El extendido flagelo del hambre, ese demonio temible pero aún ajeno que se nos aparecía en las historias sobre grandes hambrunas como las causadas por las guerras, o como la que tras la colectivización forzada trajo el Holomodor ucraniano, o como la que fue dejando cadáveres ambulantes en Somalia u ojos insondables cual abismos, enormes y turbadores en los quebradizos niños etíopes, amenaza a un país que con todo y sus innegables dificultades, sus índices preocupantes de pobreza durante la era democrática, no registró niveles de desnutrición aguda mayores del 4% (1989). No es preciso manosear mucho el análisis para saber que en términos de atención de necesidades básicas –luego incluso del más generoso boom petrolero de nuestra historia- hoy, con una población pobre de ingresos que según Encovi  abarca 82,8%, estamos mucho peor que antes.

Por eso el frenético mantra que cunde incesante en el metro, en las esquinas, en las colas de los comercios desabastecidos, en las salas de espera de los consultorios, en oficinas y casas, en cualquier espacio donde concurren venezolanos cada vez más sacudidos en cuerpo y alma por los rigores de la escasez, de la inflación. Atrás queda el recuerdo del reconocimiento que en 2013 y 2015 otorgó la FAO al gobierno bolivariano por sus logros en la “erradicación del hambre y la pobreza extrema”, (Marcelo Resende, delegado de la organización, aseguró entonces que “ya el hambre en Venezuela no es un problema”) logros que a la luz mortecina del presente se tornan sospechosos… ¿cuántos siglos es posible desandar en apenas meses? ¿Qué virtud de Atilas es tan musculosa como para llevarnos de una pretendida “Hambre Cero” a ser el país más pobre de Latinoamérica?

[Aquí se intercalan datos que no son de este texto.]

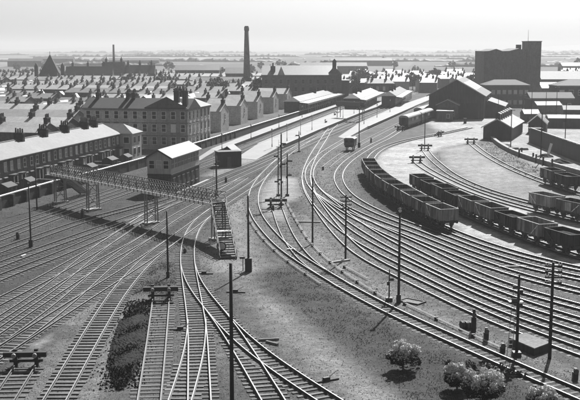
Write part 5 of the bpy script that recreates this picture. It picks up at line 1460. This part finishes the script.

El recelo es cada vez más acuciante, en especial ante la evidencia de que iniciativas como los CLAP (señalados por las mismas comunidades por irregularidades en la distribución, por su uso como instrumento de chantaje político o como habilitadores de un exclusivo círculo de restricción-abastecimiento que impulsa la corrupción) lejos de aliviar la crisis, la han agravado. ¿Cuál es el propósito del régimen, entonces: que sigamos descendiendo, víctimas de una vorágine que lleva a sótanos impensables, hasta que no quede niñez o juventud en pie, ni nervios en el resto para seguir resistiendo; hasta que el ayuno, finalmente, nos anestesie del todo? Lo cierto es que esa podría ser una ambición resbaladiza, más cuando el barco hace aguas por todos lados y las miradas del mundo exigen cambios de ruta; más cuando la rabia parece ser el nuevo acicate de las horas. “Tener hambre es la cosa primera que se aprende”, porfía Miguel Hernández; “por hambre vuelve el hombre sobre los laberintos/ donde la vida habita siniestramente sola/ reaparece la fiera, recobra sus instintos, sus patas erizadas, sus rencores, su cola”.

He allí otro tic-tac que urge reconocer, antes de que la bestia nos gane, antes de que el caos nos apretuje en el más tosco de los infiernos.